Painted during Matisse's visit to the Normandy coast in the Summer of 1920, Falaises d'Aval, les pêcheurs - Etretat, is a fresh and vibrant depiction of the breathtaking cliffs at Etretat (Fig. 1), the same cliffs which had inspired first Courbet and then Monet from the 1880s. The chalky cliffs curved out from the town in a cresent-like form before rising to great heights, their multicoloured, striated surfaces capped by contrasting lush greens. The d'Aval of the title is the spectacular arch at the northern extremity of the cliff and visible in the present work.

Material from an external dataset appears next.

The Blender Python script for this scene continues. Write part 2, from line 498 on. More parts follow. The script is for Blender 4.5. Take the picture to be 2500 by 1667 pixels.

The infusion of light, colour and the obvious joy in which Matisse took in painting the cliffs at Etretat in Summer 1920 was certainly observed by the art critic Charles Vildrac, who in October of the same year, wrote in the catalogue that accompanied the first public exhibition of Falaises d'Aval, les pêcheurs - Etretat: "You experience at once both the light and the landscape, unable to disassociate them. The impalbable gauze that here and there finishes drying and polishing the sky, the beach, the cliffs, the horizon, the boat resting on the pebbles...you see all that in a single, absolutely simple image. Thus do Matisse's landscapes appear to me: and thus it seems, did Nature appear to him, touched by the miracle of a suddenly rediscovered light, the miracle lies in the painter's vision and in the power that he has to reproduce it" (C. Vildrac, quoted in exh. cat., Exposition Henri Matisse, Galerie Berheim Jeune, Paris, 1920). The painting was purchased at the close of the exhibition by the collector Dr Soubiès for 7,000 FFr, who by 1928 had collected 23 works by Matisse as well as important works by Cézanne and Monet.
Lord Berners (Fig. 2), who seems have shared Soubiès' love of modern French masters, was the second collector to own Falaises d'Aval, les pêcheurs - Etretat, which he purchased circa 1931. Berners' biographer, Mark Amory, lists the artists he admired: 'Corot (early Corot), Delacroix, Géricault, Monet, Ingres, Sisley, Cézanne, Matisse' (M. Amory, quoted in Lord Berners the last eccentric, London, 1999, p. 106). Berners' appreciation of 'the directness and simplicity of Corot's early painting' which to him 'seems the perfect method of dealing with landscape' might have encouraged Berners' interest in the harmony of colour and light found in Matisse's paintings between 1920-1925. Amory notes in July 1927 Lord Berners 'regarding a Matisse fixedly through his eyeglass at the Contempory Art Society', the present work however, was probably purchased from Alexander Reid of Reid & Lefevre, who, a friend remembers, 'used to come down to Faringdon (Berners' seat in Berkshire) with some Corots on trial for about a month' (Ibid., p. 108).

Lord Berners lent Falaises d'Aval, les pêcheurs - Etretat, to the Museum of Modern Art, New York, in 1931, for inclusion in the first great Amercian retrospective exhibtion of Matisse's painting.